Bob Bradley has an argument that his son would have been a better fit for Arsenal than the Swedish midfielder. At 26, Bradley is arguably at the peak of his career, while the 31-year-old Källström is far closer to the end of his. Last season, Bradley had one goal and four assists in 11 starts for the U.S. national team and successfully led the team to qualify for the World Cup. Källström had 10 appearances and eight starts for a Swedish team that failed to qualify, scoring no goals and chalking up three assists. For Arsenal, Källström played in just three games, two as a sub.

In the end, Bradley came back to North America, signing with Toronto of MLS. Earlier this year, U.S. coach Jürgen Klinsmann issued a not-so-veiled critique of America’s biggest stars, namely Bradley, Landon Donovan, and Seattle’s Clint Dempsey, for not believing in their own abilities enough to push for spots in Europe. But Michael Bradley emphatically rejected that assertion at the time, saying it was a matter of opportunity and not belief.

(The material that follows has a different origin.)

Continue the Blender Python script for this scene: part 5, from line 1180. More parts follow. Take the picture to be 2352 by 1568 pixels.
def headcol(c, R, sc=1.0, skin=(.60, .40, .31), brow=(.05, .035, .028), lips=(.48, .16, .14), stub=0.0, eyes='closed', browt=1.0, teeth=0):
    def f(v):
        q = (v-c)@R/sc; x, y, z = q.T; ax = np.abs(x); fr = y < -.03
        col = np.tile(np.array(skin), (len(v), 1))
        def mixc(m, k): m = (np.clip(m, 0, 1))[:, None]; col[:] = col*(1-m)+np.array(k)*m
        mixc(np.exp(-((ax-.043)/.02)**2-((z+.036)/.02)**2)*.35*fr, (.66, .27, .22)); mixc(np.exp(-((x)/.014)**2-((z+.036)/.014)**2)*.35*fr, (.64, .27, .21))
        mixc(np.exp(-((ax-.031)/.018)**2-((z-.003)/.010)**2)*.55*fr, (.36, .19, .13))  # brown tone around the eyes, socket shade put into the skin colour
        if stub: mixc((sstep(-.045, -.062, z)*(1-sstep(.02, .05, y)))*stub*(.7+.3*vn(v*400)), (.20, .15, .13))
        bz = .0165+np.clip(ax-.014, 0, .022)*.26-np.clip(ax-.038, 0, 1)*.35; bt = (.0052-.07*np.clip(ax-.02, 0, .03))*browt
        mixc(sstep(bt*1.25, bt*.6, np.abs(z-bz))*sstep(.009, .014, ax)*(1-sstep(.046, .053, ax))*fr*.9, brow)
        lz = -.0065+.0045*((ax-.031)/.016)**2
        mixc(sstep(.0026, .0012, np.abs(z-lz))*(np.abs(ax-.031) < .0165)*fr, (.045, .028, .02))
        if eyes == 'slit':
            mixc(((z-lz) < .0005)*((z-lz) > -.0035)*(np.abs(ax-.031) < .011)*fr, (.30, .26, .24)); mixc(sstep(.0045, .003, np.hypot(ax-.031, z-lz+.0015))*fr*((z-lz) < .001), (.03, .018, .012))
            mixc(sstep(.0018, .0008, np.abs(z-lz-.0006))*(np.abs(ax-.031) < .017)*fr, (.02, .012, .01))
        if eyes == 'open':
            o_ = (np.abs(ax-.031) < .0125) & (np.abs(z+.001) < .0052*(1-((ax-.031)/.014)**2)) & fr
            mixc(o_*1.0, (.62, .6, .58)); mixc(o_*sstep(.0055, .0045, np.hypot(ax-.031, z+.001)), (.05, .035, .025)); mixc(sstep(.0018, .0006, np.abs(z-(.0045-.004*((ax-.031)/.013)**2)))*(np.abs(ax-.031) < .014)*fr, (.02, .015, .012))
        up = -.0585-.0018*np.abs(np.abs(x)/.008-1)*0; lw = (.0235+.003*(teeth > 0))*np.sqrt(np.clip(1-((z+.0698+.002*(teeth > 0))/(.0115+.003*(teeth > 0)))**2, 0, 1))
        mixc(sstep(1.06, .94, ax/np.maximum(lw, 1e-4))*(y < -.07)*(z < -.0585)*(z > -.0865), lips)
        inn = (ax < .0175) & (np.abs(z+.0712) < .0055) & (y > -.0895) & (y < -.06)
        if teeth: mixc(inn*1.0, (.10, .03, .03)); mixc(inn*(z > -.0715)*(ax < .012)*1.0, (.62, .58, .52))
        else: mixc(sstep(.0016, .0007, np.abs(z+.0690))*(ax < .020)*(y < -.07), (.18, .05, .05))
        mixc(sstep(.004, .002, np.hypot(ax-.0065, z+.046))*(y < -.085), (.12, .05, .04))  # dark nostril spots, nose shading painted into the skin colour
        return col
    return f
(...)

“There’s no doubt that, as Americans, we continue to have to fight for respect and we have to continue to show that we have players who can play at the highest level,” Michael Bradley told ESPN. “You would have hoped that now what’s gone on, whether it’s in Major League Soccer or the national team or with certain individuals over the past 10, 15, 20 years would have done more for us, but the reality is that at the moment there’s still a little bit of a feeling that if you can have an American or an Argentine, they’re taking an Argentine.”

Donovan, who had a short and uneventful stint at German superteam Bayern Munich when Klinsmann was coach there in 2009, echoed Michael Bradley’s sentiment that American players have a harder time getting chances overseas. “When I was at [Bayer] Leverkusen in the beginning, when you're a young kid there, you're one of 50 or 100 young kids that they're hoping pans out,” Donovan told Sports Illustrated. “And guess what? If it's time to play for the reserve team or the first team and you're at this level and another German player is at [the same] level, the German player is getting the chance. ... I'm not saying that's an excuse as to why we haven't had more players play in Champions League, but that's definitely part of it.”

The United States doesn’t have a shortage of talent playing in the top divisions in Europe. Twelve men in the 23-man roster play on European teams, and Dempsey and Bradley were playing in England and Italy respectively before deciding to return to America. But none play regularly for top, Champions League–caliber sides. If what Donovan, Bradley, and Bradley’s father are saying is true, then it’s not that the American players don’t belong in the Champions League. It’s that they are denied opportunities because of their nationality.

It’s tough to verify that claim. The sample size of U.S. players who maybe should be given chances at the top international clubs is very small, a list that arguably includes Bradley, U.S. captain Dempsey, and maybe Everton goalkeeper Tim Howard and Aston Villa goalkeeper Brad Guzan. To really determine whether Americans are getting a fair chance, then there need to be more great American soccer players. Which is kind of the point, isn’t it?